## [STATED TASK]
Every record here should be printed again exactly.

## [DATA ENTRIES]
-- begin --

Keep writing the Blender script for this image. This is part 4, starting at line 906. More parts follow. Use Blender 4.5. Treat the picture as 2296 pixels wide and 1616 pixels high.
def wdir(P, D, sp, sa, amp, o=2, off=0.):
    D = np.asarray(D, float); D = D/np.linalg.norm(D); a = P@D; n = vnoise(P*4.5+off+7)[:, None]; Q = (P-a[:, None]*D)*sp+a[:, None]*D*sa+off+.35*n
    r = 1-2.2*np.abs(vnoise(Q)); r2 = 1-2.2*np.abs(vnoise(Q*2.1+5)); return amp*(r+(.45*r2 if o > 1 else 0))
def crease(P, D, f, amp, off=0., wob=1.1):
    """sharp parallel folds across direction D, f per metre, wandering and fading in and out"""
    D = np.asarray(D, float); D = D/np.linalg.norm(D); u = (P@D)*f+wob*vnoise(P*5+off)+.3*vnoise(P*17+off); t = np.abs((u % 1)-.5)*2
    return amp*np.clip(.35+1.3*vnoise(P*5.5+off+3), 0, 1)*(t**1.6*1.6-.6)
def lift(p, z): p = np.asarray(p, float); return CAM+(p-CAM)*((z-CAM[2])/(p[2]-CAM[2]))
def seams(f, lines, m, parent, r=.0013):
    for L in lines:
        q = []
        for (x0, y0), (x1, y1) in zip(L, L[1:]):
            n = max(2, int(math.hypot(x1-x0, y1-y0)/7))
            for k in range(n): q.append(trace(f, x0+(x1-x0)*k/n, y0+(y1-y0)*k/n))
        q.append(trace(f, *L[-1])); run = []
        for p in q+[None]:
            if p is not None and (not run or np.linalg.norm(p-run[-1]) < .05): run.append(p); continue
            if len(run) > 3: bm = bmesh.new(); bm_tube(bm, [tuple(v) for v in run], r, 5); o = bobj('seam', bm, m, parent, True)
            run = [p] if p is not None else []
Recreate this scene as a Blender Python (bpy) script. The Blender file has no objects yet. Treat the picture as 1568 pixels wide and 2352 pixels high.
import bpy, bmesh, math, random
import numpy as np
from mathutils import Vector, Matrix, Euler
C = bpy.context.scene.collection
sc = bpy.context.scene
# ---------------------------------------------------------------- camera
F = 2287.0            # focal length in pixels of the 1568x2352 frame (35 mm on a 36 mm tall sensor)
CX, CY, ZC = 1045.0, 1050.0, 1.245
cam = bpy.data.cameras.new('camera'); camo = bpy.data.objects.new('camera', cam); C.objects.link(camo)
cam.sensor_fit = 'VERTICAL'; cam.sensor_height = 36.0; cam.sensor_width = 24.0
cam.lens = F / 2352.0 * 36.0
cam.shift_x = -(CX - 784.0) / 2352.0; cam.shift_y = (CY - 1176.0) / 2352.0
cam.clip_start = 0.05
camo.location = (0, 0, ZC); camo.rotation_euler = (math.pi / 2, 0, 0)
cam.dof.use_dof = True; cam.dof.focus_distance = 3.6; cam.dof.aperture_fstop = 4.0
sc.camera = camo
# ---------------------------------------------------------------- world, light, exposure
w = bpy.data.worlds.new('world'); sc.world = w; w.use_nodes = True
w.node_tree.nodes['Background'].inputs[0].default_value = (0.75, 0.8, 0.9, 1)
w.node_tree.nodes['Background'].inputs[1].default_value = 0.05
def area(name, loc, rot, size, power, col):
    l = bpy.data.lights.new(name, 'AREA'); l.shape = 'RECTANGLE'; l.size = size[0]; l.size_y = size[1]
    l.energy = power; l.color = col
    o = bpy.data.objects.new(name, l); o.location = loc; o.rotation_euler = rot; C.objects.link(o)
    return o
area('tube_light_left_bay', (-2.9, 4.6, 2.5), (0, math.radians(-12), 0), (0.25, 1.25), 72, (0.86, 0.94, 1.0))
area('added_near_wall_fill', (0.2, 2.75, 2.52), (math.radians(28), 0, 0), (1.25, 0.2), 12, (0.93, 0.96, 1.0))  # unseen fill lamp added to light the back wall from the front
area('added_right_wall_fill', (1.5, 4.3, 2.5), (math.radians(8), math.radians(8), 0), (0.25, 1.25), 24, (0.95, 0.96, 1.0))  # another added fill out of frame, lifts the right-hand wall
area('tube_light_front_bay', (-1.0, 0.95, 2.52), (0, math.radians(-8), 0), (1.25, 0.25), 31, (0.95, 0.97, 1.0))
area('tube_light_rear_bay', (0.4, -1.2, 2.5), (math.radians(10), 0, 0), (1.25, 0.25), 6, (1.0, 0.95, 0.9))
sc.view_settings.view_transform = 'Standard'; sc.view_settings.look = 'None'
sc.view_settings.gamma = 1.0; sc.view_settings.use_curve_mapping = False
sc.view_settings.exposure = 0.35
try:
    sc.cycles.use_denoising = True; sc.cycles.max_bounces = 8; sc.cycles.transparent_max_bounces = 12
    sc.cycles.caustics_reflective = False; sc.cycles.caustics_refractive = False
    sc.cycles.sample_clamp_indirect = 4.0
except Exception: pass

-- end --

## [EXERCISE OUTPUT]
Keep writing the Blender script for this image. This is part 4, starting at line 906. More parts follow. Use Blender 4.5. Treat the picture as 2296 pixels wide and 1616 pixels high.
def wdir(P, D, sp, sa, amp, o=2, off=0.):
    D = np.asarray(D, float); D = D/np.linalg.norm(D); a = P@D; n = vnoise(P*4.5+off+7)[:, None]; Q = (P-a[:, None]*D)*sp+a[:, None]*D*sa+off+.35*n
    r = 1-2.2*np.abs(vnoise(Q)); r2 = 1-2.2*np.abs(vnoise(Q*2.1+5)); return amp*(r+(.45*r2 if o > 1 else 0))
def crease(P, D, f, amp, off=0., wob=1.1):
    """sharp parallel folds across direction D, f per metre, wandering and fading in and out"""
    D = np.asarray(D, float); D = D/np.linalg.norm(D); u = (P@D)*f+wob*vnoise(P*5+off)+.3*vnoise(P*17+off); t = np.abs((u % 1)-.5)*2
    return amp*np.clip(.35+1.3*vnoise(P*5.5+off+3), 0, 1)*(t**1.6*1.6-.6)
def lift(p, z): p = np.asarray(p, float); return CAM+(p-CAM)*((z-CAM[2])/(p[2]-CAM[2]))
def seams(f, lines, m, parent, r=.0013):
    for L in lines:
        q = []
        for (x0, y0), (x1, y1) in zip(L, L[1:]):
            n = max(2, int(math.hypot(x1-x0, y1-y0)/7))
            for k in range(n): q.append(trace(f, x0+(x1-x0)*k/n, y0+(y1-y0)*k/n))
        q.append(trace(f, *L[-1])); run = []
        for p in q+[None]:
            if p is not None and (not run or np.linalg.norm(p-run[-1]) < .05): run.append(p); continue
            if len(run) > 3: bm = bmesh.new(); bm_tube(bm, [tuple(v) for v in run], r, 5); o = bobj('seam', bm, m, parent, True)
            run = [p] if p is not None else []
Recreate this scene as a Blender Python (bpy) script. The Blender file has no objects yet. Treat the picture as 1568 pixels wide and 2352 pixels high.
import bpy, bmesh, math, random
import numpy as np
from mathutils import Vector, Matrix, Euler
C = bpy.context.scene.collection
sc = bpy.context.scene
# ---------------------------------------------------------------- camera
F = 2287.0            # focal length in pixels of the 1568x2352 frame (35 mm on a 36 mm tall sensor)
CX, CY, ZC = 1045.0, 1050.0, 1.245
cam = bpy.data.cameras.new('camera'); camo = bpy.data.objects.new('camera', cam); C.objects.link(camo)
cam.sensor_fit = 'VERTICAL'; cam.sensor_height = 36.0; cam.sensor_width = 24.0
cam.lens = F / 2352.0 * 36.0
cam.shift_x = -(CX - 784.0) / 2352.0; cam.shift_y = (CY - 1176.0) / 2352.0
cam.clip_start = 0.05
camo.location = (0, 0, ZC); camo.rotation_euler = (math.pi / 2, 0, 0)
cam.dof.use_dof = True; cam.dof.focus_distance = 3.6; cam.dof.aperture_fstop = 4.0
sc.camera = camo
# ---------------------------------------------------------------- world, light, exposure
w = bpy.data.worlds.new('world'); sc.world = w; w.use_nodes = True
w.node_tree.nodes['Background'].inputs[0].default_value = (0.75, 0.8, 0.9, 1)
w.node_tree.nodes['Background'].inputs[1].default_value = 0.05
def area(name, loc, rot, size, power, col):
    l = bpy.data.lights.new(name, 'AREA'); l.shape = 'RECTANGLE'; l.size = size[0]; l.size_y = size[1]
    l.energy = power; l.color = col
    o = bpy.data.objects.new(name, l); o.location = loc; o.rotation_euler = rot; C.objects.link(o)
    return o
area('tube_light_left_bay', (-2.9, 4.6, 2.5), (0, math.radians(-12), 0), (0.25, 1.25), 72, (0.86, 0.94, 1.0))
area('added_near_wall_fill', (0.2, 2.75, 2.52), (math.radians(28), 0, 0), (1.25, 0.2), 12, (0.93, 0.96, 1.0))  # unseen fill lamp added to light the back wall from the front
area('added_right_wall_fill', (1.5, 4.3, 2.5), (math.radians(8), math.radians(8), 0), (0.25, 1.25), 24, (0.95, 0.96, 1.0))  # another added fill out of frame, lifts the right-hand wall
area('tube_light_front_bay', (-1.0, 0.95, 2.52), (0, math.radians(-8), 0), (1.25, 0.25), 31, (0.95, 0.97, 1.0))
area('tube_light_rear_bay', (0.4, -1.2, 2.5), (math.radians(10), 0, 0), (1.25, 0.25), 6, (1.0, 0.95, 0.9))
sc.view_settings.view_transform = 'Standard'; sc.view_settings.look = 'None'
sc.view_settings.gamma = 1.0; sc.view_settings.use_curve_mapping = False
sc.view_settings.exposure = 0.35
try:
    sc.cycles.use_denoising = True; sc.cycles.max_bounces = 8; sc.cycles.transparent_max_bounces = 12
    sc.cycles.caustics_reflective = False; sc.cycles.caustics_refractive = False
    sc.cycles.sample_clamp_indirect = 4.0
except Exception: pass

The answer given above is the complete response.